For all the abundant controversies and screw-ups that have characterized President Trump’s time in office, it is the Russia scandal that will define this presidency more than anything else. And it may be time to reassess how it’s going to play out.

I say that because cynical analysts like myself have assumed up until now that the story will proceed in an almost orderly fashion. Special counsel Robert S. Mueller III will issue more indictments, reveal more wrongdoing by Trump and his associates and issue some kind of final report that will stand as a key historical document explaining one of the worst scandals in American history. The president will continue to call it a witch hunt, and his party will stand behind him. They will justify, excuse and explain away everything Trump and those around him did.

No matter what Trump is revealed to have done, it will be virtually impossible for him to be impeached and convicted, since that would require the agreement of a significant number of Republicans in the Senate, and they won’t see it in their interests to remove him from office. Their own fortunes are too deeply enmeshed with his, and their constituents wouldn’t stand for it. No matter how bad it gets, from where they stand, Trump being removed would be even worse. So Trump will stay in office, we’ll have two more years of scandal and increasingly erratic behavior, and in 2020 we’ll have another close election as Republican voters once again rally around their candidate, no matter how awful he might have proved himself to be.

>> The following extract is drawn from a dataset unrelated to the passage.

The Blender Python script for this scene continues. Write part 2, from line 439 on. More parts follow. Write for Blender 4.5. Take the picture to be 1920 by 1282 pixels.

That’s what has seemed like the most plausible progression of events given all the political, institutional and legal constraints that structure our system, and the interests of everyone involved. But there’s something important to keep in mind about presidential scandals. The amount of damage they do is a function of the facts of the case. Nothing could have saved President Richard M. Nixon given what he was revealed to have done in Watergate. And no matter how hard they tried and the resources they threw at the effort, Republicans couldn’t create a major scandal for Barack Obama for the simple reason that he never did anything scandalous, except in the fevered fantasies of conservatives.

But a president’s ability to weather a scandal is also a function of the strength he carries with him. And Trump could well get weaker and weaker over the next two years.

Trump's supporters say 'collusion' can't be prosecuted. They're wrong. (Video: Joy Yi, Kate Woodsome, Danielle Kunitz, Breanna Muir/The Washington Post)

Just think about how he looks right now. The man widely regarded as the sanest of his national security team just quit, not long after Trump got rid of his attorney general and had trouble finding anyone who wanted to be his chief of staff. He’s about to force a government shutdown in order to advance a widely unpopular policy. A majority of the public believes he obstructed justice. He just suffered a historic defeat in the midterm elections. The stock market, previously his favorite metric of his success, has been swinging wildly. His former personal lawyer, campaign chairman, deputy campaign chairman and national security adviser have all pleaded guilty to crimes. His administration, his transition, his inauguration, his campaign, his foundation, and his business are all under investigation by various authorities.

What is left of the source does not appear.